Monday, April 21, 2008

Q.E.D.



As if to prove Jean-Luc Godard's point that the bourgeoisie is so calmly barbaric that it will buy off mass brutality with the price of designer handbags and weekends with James Bond, the only scene in Week-End that made the NFT audience gasp the other night was the slaughtering of the pig. The rape of the woman in the ditch didn't seem to bother anybody in the slightest - no more, in fact, than it bothered her husband.

Is this merely because we don't see the rape? Because even if we did we would know it was only acted? Is it only the whack of the carving knife which carves open the pig's stomach, the unshieldedness, the unavoidability of seeing the slaughter face-on, its reality (the pig, after all, cannot act) that disgusts us?

Or is it because, as an animal, the pig is innocent, blameless for its own death, whereas as humans, we deserve whatever we get?

This latter idea is dominant today. It may explain why we give more to charities which support lame donkeys than those which combat abuse against women. Psychologically, it is based on a behaviouralist conception of being, according to which everything that happens to us, everything we do, every choice we make, is determined by our own individual behaviours. Economically, it is shaped by, indeed is a necessary condition of, capitalism. Our extreme version of capitalism, based on the American dream (so called, says George Carlin, because you have to be asleep to believe in it), entrenches the idea that our lives are entirely in our own hands. If we are successful, we deserve rich rewards. If we fail, we have nobody but ourselves to blame.

Godard shows this beautifully in the best scene of Week-End, that with the African binmen. Corinne and Roland sit on the workers' truck, their jaded, condemning faces showing the bourgeois viewpoint in all its finery. They see that these men are binmen because they are uncouth, uncivilised, uneducated, lazy, because they eat their rotten baguettes so noisily, and because they make our middle-class heroes sit in festering garbage. Corinne and Roland cannot see through this myth because it is not in their interests to see the truth: the Algerian and the Congolese in Weekend are not binmen because of a lack of gumption or initiative: they are binmen because they are Algerian and Congolese.

Such attitudes are subtly reinforced, structurally and ideologically, every day the gap between the wealthy and poor increases - and that means each and every day of the vast majority of my life.
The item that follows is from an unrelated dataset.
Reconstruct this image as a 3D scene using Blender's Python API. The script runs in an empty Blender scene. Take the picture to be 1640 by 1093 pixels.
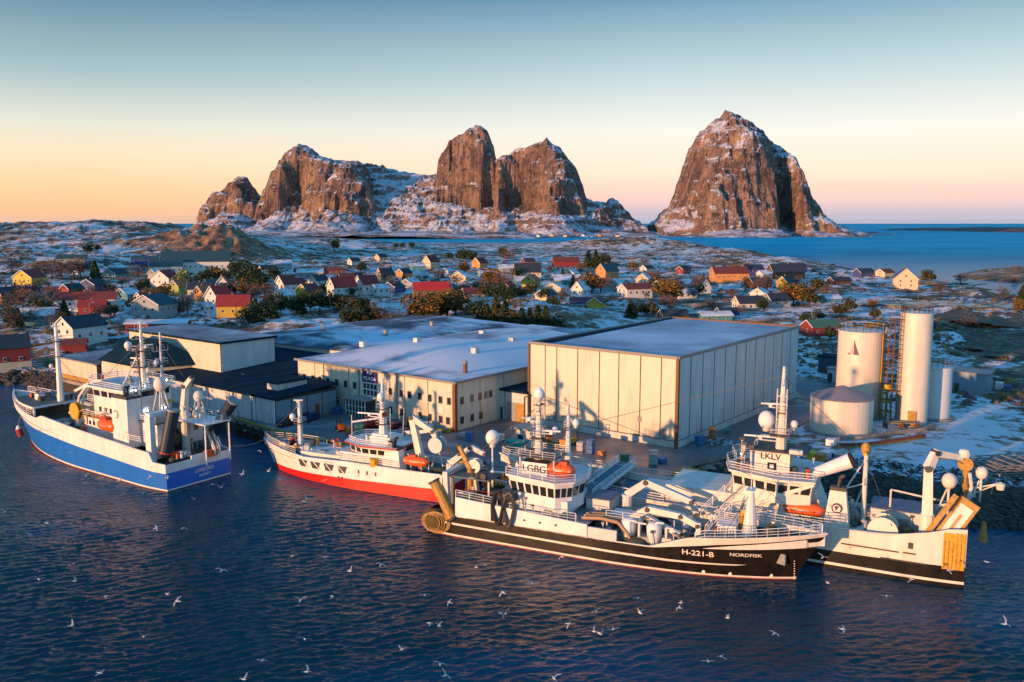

This week Gordon Brown told the Scottish TUC, "We have done more as a government in the last 50 years for poverty than any other government." Yet last year, the Joseph Rowntree Foundation found the gap between rich and poor was at its highest for 40 years, and that the number of "poor households" had risen in the last 15 years. The government believes that the way to address this is with a stick: we recall Caroline Flint's suggestion earlier in the year that Council tenants should "work or lose their home". Meanwhile, the abolition of the 10p starting rate of tax and the reduction of corporation tax to 28% (the lowest in the G7) further tilts the scales in favour of the rich.

The ideas we commonly hold about opportunity and personal agency are mistaken. We cannot all line up in a row, demonstrate our worth to the best of our abilities and get rewarded accordingly, like some benevolent episode of The Apprentice. Contrary to what Caroline Flint might believe, social housing tenants do not live on the breadline because they are bone idle and will only lift a finger to sponge what they can from the state, but because the party which is supposed to represent them scythes away at their incomes. Those who work often fare little better: this excellent article on "the London poor" shows that 1 in 7 Londoners earns a wage which is sub-poverty level.

So where does that leave us?

Corinne: It's rotten of us, isn't it? We've no right to burn even a philosopher.
Balsalmo: Can't you see they're only imaginary characters?
Corinne: Why is she crying, then?
Balsalmo: No idea. Let's go.
Corinne: We're little more than that ourselves.